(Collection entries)
______________________________
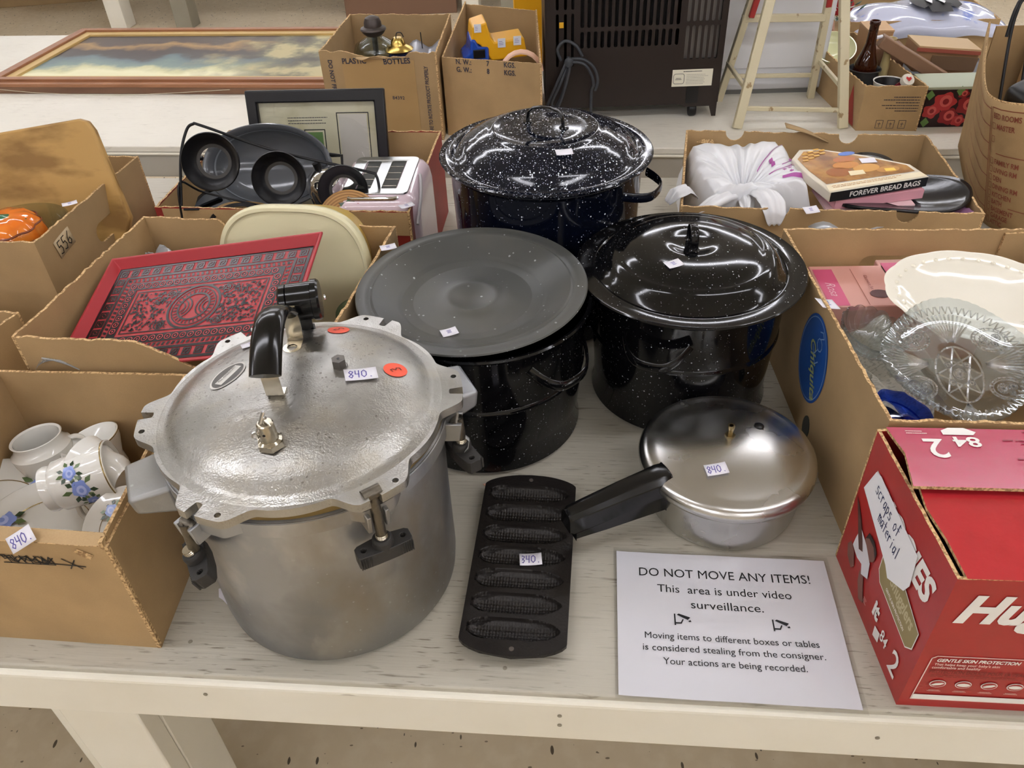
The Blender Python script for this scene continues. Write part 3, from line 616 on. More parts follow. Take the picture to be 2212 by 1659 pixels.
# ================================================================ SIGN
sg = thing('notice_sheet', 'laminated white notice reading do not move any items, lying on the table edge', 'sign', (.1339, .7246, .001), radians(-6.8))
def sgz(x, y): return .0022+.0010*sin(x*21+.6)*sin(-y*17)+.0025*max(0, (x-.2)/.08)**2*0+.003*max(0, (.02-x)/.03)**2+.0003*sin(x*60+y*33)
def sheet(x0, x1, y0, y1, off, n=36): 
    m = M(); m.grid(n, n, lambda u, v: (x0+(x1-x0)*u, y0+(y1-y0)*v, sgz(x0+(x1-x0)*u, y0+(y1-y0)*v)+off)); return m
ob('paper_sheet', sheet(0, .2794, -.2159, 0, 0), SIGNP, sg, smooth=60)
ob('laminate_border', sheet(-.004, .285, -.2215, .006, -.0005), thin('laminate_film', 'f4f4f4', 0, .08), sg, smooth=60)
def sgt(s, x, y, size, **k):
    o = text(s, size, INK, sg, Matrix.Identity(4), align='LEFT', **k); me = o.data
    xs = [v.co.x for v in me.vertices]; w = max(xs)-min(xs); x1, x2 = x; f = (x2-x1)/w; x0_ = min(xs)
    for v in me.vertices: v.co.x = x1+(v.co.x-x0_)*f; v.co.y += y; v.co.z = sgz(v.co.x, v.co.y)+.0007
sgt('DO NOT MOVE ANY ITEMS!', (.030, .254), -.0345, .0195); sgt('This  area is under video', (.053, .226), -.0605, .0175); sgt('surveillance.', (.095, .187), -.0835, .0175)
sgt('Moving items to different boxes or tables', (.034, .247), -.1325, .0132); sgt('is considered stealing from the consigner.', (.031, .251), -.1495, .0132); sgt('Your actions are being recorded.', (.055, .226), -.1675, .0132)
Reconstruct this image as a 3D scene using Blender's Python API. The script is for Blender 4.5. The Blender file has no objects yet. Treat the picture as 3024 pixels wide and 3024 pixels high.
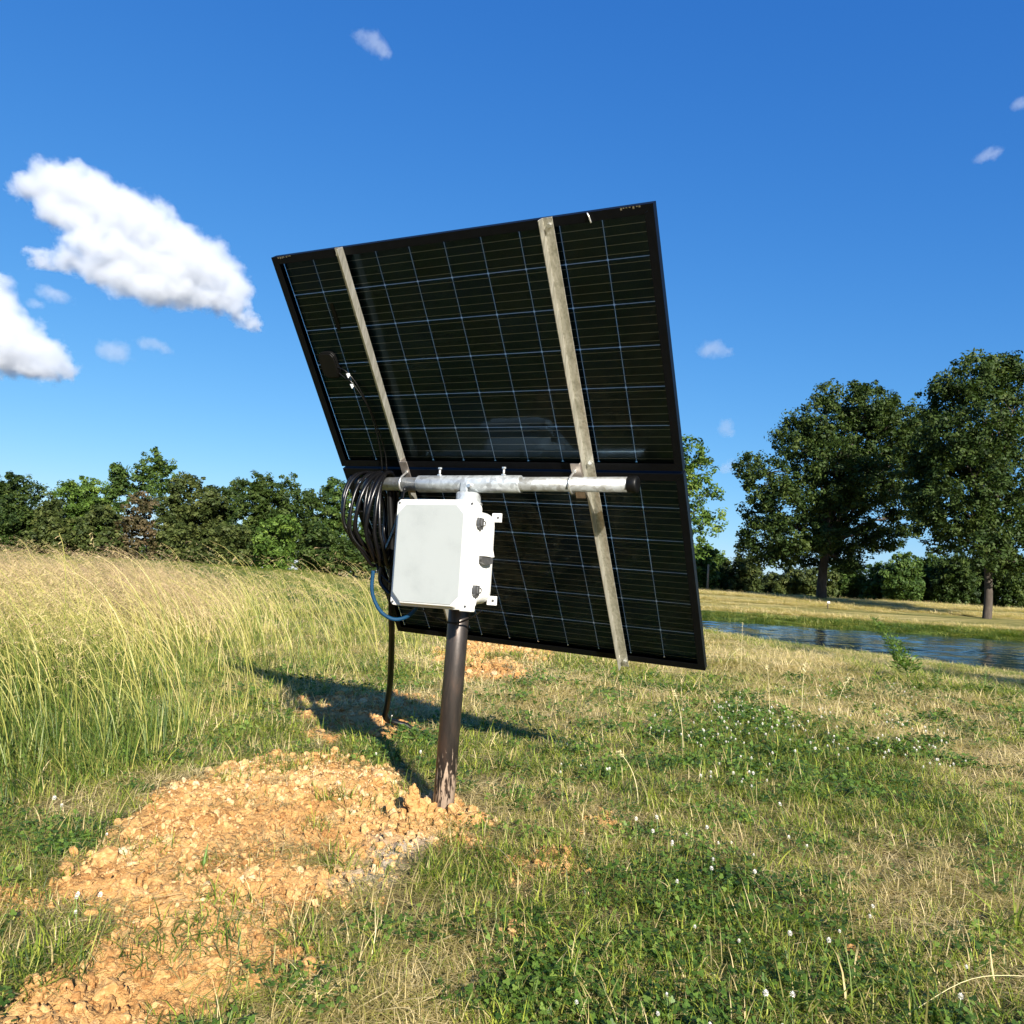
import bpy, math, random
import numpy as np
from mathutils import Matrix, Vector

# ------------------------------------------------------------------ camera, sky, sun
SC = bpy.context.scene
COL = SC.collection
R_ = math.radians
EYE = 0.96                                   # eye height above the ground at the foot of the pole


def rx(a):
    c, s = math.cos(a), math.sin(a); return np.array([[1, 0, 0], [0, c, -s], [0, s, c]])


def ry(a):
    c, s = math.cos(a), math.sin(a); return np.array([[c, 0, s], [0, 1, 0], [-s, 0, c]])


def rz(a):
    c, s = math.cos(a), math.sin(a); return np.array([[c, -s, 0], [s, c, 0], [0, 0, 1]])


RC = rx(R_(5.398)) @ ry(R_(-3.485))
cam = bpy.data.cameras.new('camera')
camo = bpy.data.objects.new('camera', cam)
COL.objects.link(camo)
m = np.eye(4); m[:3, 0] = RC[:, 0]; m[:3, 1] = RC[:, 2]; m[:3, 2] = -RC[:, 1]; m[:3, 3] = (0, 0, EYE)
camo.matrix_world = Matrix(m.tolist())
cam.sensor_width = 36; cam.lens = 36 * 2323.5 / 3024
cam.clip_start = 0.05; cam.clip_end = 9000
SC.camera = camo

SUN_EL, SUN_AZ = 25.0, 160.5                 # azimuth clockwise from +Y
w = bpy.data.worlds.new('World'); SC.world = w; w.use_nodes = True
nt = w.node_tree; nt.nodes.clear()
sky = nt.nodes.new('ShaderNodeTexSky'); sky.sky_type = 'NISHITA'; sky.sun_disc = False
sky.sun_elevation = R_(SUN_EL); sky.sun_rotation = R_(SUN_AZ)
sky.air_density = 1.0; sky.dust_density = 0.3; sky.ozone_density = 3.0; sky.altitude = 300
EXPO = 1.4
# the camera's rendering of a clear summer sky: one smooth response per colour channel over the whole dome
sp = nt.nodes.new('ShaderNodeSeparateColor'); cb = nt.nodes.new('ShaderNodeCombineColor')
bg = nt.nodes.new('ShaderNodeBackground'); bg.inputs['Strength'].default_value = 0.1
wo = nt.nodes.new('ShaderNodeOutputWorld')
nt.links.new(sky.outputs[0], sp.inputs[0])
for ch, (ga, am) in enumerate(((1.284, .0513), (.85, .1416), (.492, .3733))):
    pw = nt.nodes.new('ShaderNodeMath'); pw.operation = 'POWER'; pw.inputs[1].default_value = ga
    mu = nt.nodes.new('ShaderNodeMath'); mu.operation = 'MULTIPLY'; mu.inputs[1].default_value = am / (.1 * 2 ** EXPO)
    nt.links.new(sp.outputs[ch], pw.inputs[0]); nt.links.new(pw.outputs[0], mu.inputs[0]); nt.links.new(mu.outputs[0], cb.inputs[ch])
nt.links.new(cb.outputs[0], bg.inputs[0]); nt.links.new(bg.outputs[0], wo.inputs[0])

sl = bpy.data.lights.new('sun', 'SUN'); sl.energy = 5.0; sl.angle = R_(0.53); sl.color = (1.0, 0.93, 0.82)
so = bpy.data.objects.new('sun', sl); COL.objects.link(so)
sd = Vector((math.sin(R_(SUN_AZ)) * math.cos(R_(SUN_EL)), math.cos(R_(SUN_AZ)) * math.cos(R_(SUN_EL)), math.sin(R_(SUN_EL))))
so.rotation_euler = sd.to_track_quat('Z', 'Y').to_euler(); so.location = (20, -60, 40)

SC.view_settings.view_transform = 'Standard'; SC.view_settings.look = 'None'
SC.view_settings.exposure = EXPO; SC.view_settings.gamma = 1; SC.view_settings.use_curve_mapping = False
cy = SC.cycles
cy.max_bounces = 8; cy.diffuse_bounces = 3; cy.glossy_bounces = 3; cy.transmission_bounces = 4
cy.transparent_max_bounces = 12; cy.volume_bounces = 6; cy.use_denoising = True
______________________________
Leave out the pictures and repeat everything else in the records exactly.

The Blender Python script for this scene continues. Write part 3, from line 616 on. More parts follow. Take the picture to be 2212 by 1659 pixels.
# ================================================================ SIGN
sg = thing('notice_sheet', 'laminated white notice reading do not move any items, lying on the table edge', 'sign', (.1339, .7246, .001), radians(-6.8))
def sgz(x, y): return .0022+.0010*sin(x*21+.6)*sin(-y*17)+.0025*max(0, (x-.2)/.08)**2*0+.003*max(0, (.02-x)/.03)**2+.0003*sin(x*60+y*33)
def sheet(x0, x1, y0, y1, off, n=36): 
    m = M(); m.grid(n, n, lambda u, v: (x0+(x1-x0)*u, y0+(y1-y0)*v, sgz(x0+(x1-x0)*u, y0+(y1-y0)*v)+off)); return m
ob('paper_sheet', sheet(0, .2794, -.2159, 0, 0), SIGNP, sg, smooth=60)
ob('laminate_border', sheet(-.004, .285, -.2215, .006, -.0005), thin('laminate_film', 'f4f4f4', 0, .08), sg, smooth=60)
def sgt(s, x, y, size, **k):
    o = text(s, size, INK, sg, Matrix.Identity(4), align='LEFT', **k); me = o.data
    xs = [v.co.x for v in me.vertices]; w = max(xs)-min(xs); x1, x2 = x; f = (x2-x1)/w; x0_ = min(xs)
    for v in me.vertices: v.co.x = x1+(v.co.x-x0_)*f; v.co.y += y; v.co.z = sgz(v.co.x, v.co.y)+.0007
sgt('DO NOT MOVE ANY ITEMS!', (.030, .254), -.0345, .0195); sgt('This  area is under video', (.053, .226), -.0605, .0175); sgt('surveillance.', (.095, .187), -.0835, .0175)
sgt('Moving items to different boxes or tables', (.034, .247), -.1325, .0132); sgt('is considered stealing from the consigner.', (.031, .251), -.1495, .0132); sgt('Your actions are being recorded.', (.055, .226), -.1675, .0132)
Reconstruct this image as a 3D scene using Blender's Python API. The script is for Blender 4.5. The Blender file has no objects yet. Treat the picture as 3024 pixels wide and 3024 pixels high.
import bpy, math, random
import numpy as np
from mathutils import Matrix, Vector

# ------------------------------------------------------------------ camera, sky, sun
SC = bpy.context.scene
COL = SC.collection
R_ = math.radians
EYE = 0.96                                   # eye height above the ground at the foot of the pole


def rx(a):
    c, s = math.cos(a), math.sin(a); return np.array([[1, 0, 0], [0, c, -s], [0, s, c]])


def ry(a):
    c, s = math.cos(a), math.sin(a); return np.array([[c, 0, s], [0, 1, 0], [-s, 0, c]])


def rz(a):
    c, s = math.cos(a), math.sin(a); return np.array([[c, -s, 0], [s, c, 0], [0, 0, 1]])


RC = rx(R_(5.398)) @ ry(R_(-3.485))
cam = bpy.data.cameras.new('camera')
camo = bpy.data.objects.new('camera', cam)
COL.objects.link(camo)
m = np.eye(4); m[:3, 0] = RC[:, 0]; m[:3, 1] = RC[:, 2]; m[:3, 2] = -RC[:, 1]; m[:3, 3] = (0, 0, EYE)
camo.matrix_world = Matrix(m.tolist())
cam.sensor_width = 36; cam.lens = 36 * 2323.5 / 3024
cam.clip_start = 0.05; cam.clip_end = 9000
SC.camera = camo

SUN_EL, SUN_AZ = 25.0, 160.5                 # azimuth clockwise from +Y
w = bpy.data.worlds.new('World'); SC.world = w; w.use_nodes = True
nt = w.node_tree; nt.nodes.clear()
sky = nt.nodes.new('ShaderNodeTexSky'); sky.sky_type = 'NISHITA'; sky.sun_disc = False
sky.sun_elevation = R_(SUN_EL); sky.sun_rotation = R_(SUN_AZ)
sky.air_density = 1.0; sky.dust_density = 0.3; sky.ozone_density = 3.0; sky.altitude = 300
EXPO = 1.4
# the camera's rendering of a clear summer sky: one smooth response per colour channel over the whole dome
sp = nt.nodes.new('ShaderNodeSeparateColor'); cb = nt.nodes.new('ShaderNodeCombineColor')
bg = nt.nodes.new('ShaderNodeBackground'); bg.inputs['Strength'].default_value = 0.1
wo = nt.nodes.new('ShaderNodeOutputWorld')
nt.links.new(sky.outputs[0], sp.inputs[0])
for ch, (ga, am) in enumerate(((1.284, .0513), (.85, .1416), (.492, .3733))):
    pw = nt.nodes.new('ShaderNodeMath'); pw.operation = 'POWER'; pw.inputs[1].default_value = ga
    mu = nt.nodes.new('ShaderNodeMath'); mu.operation = 'MULTIPLY'; mu.inputs[1].default_value = am / (.1 * 2 ** EXPO)
    nt.links.new(sp.outputs[ch], pw.inputs[0]); nt.links.new(pw.outputs[0], mu.inputs[0]); nt.links.new(mu.outputs[0], cb.inputs[ch])
nt.links.new(cb.outputs[0], bg.inputs[0]); nt.links.new(bg.outputs[0], wo.inputs[0])

sl = bpy.data.lights.new('sun', 'SUN'); sl.energy = 5.0; sl.angle = R_(0.53); sl.color = (1.0, 0.93, 0.82)
so = bpy.data.objects.new('sun', sl); COL.objects.link(so)
sd = Vector((math.sin(R_(SUN_AZ)) * math.cos(R_(SUN_EL)), math.cos(R_(SUN_AZ)) * math.cos(R_(SUN_EL)), math.sin(R_(SUN_EL))))
so.rotation_euler = sd.to_track_quat('Z', 'Y').to_euler(); so.location = (20, -60, 40)

SC.view_settings.view_transform = 'Standard'; SC.view_settings.look = 'None'
SC.view_settings.exposure = EXPO; SC.view_settings.gamma = 1; SC.view_settings.use_curve_mapping = False
cy = SC.cycles
cy.max_bounces = 8; cy.diffuse_bounces = 3; cy.glossy_bounces = 3; cy.transmission_bounces = 4
cy.transparent_max_bounces = 12; cy.volume_bounces = 6; cy.use_denoising = True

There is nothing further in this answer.